THE JOURNAL

Mr Saul Bellow in Rome, Italy, September 1984. Photograph by Ms Marisa Rastellini/Mondadori Portfolio
The sartorial taste of the American-Canadian writer who penned one of the Great American Novels.
“I am an American, Chicago born… and go at things as I have taught myself, free-style, and will make the record in my own way.” So begins The Adventures Of Augie March by Mr Saul Bellow, published in 1953, and regarded by many, Mr Martin Amis, included, as the Great American Novel. “Search no further,” wrote Mr Amis in a later introduction to the book. “In these pages, the highest and the lowest mingle and hobnob in the vast democracy of Bellow’s prose.”
The novel, a turbo-charged Dickensian picaresque in which the footloose Augie, the child of Russian-Jewish immigrants, works his way out of the teeming slums of Depression-era Chicago via stints as a butler, shoe salesman and dog-groomer, among many others, announced Mr Bellow’s full flowering as a prose stylist of the first order – so much so that he would go on to win the Nobel Prize for Literature in 1976. But Mr Bellow was also a virtuoso when it came to personal style, as evidenced by his Nobel acceptance outfit – an extravagant white-tie-and-tails ensemble that could give Mr Tom Ford lessons in the art of male luxe.

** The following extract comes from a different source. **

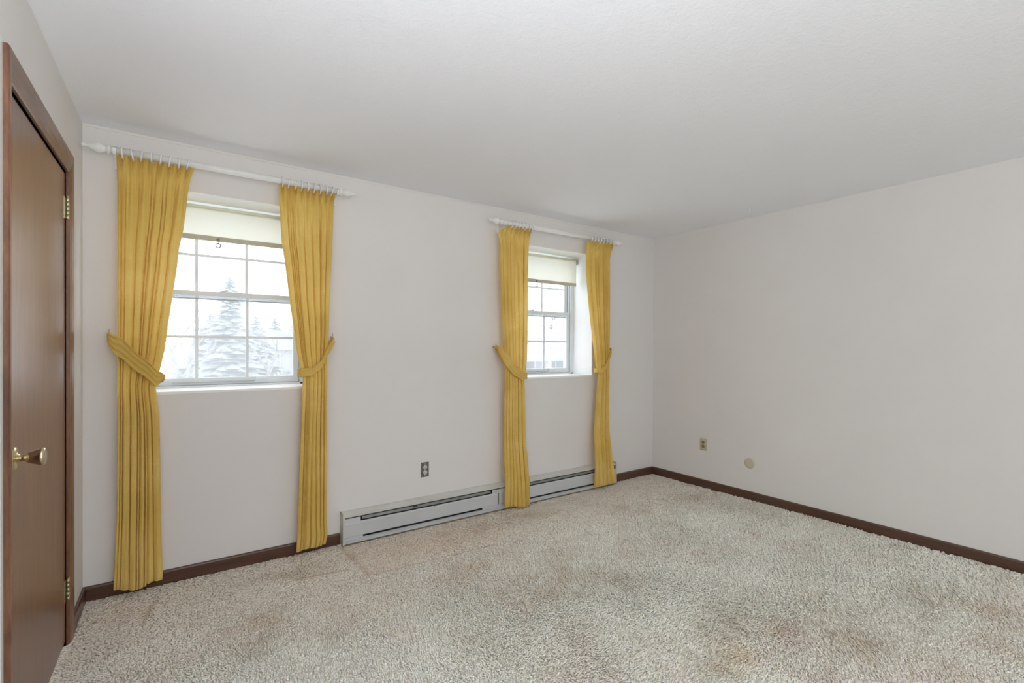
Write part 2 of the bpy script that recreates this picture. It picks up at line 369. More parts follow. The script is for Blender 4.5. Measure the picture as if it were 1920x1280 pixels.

Mr Saul Bellow receives his Nobel Prize in Stockholm, 1976. Photograph by Globe Photos/Zuma Press
In fact, Mr Bellow was a supreme sartorialist before the word gained mainstream traction. A self-made man like his hero Augie, he knew the value of dressing well, both in terms of self-worth and the impression it made on others. When Augie starts work in an upmarket clothes store, clad in “tweeds and flannels, plaids, foulards, sports shoes, woven shoes Mexican style, and shirts and handkerchiefs,” he finds he can “talk firmly and knowingly to rich young girls, and to country-club sports students.” Mr Bellow took no less care in presenting himself, as his biographer Mr Zachary Leader recalled, on meeting him at a garden party in 1972: “It was a hot afternoon and some of the men were wearing shorts and Hawaiian shirts. Bellow, a dude, wore a brown silk suit and what I assumed was a Borsalino hat.”
It helped, of course, that Mr Bellow was street-smart handsome, in a hard-boiled kind of way. As Mr Amis recounts, after Mr Bellow’s first novel appeared, in 1944, he got a call from MGM: although he was too soulful-looking for a male lead, they explained, he could prosper as a character-actor type “who loses the girl to… George Raft or Errol Flynn.” Mr Bellow was happy to turn them down, but enlivened his own outfits with the kind of telling, borderline-theatrical details he loved anatomising in his characters: a rakish knitted tie and woven teardrop-shaped trilby worn with a black suit, for example, or a peak-lapel checked sports jacket with a white polo neck and felt homburg. The look was wise guy-academe, and Mr Bellow carried it off to perfection.

Saul Bellow in Paris, 1982. Photograph by Sipa Press/REX/Shutterstock
“Unexpected intrusions of beauty. This is what life is,” wrote Mr Bellow in his novel Herzog. Whether illuminating the struggles of those determined to survive against all odds, or donning a natty bow tie and grey suit in order to read the Sunday papers, Mr Bellow provided plenty, making the record in his own way.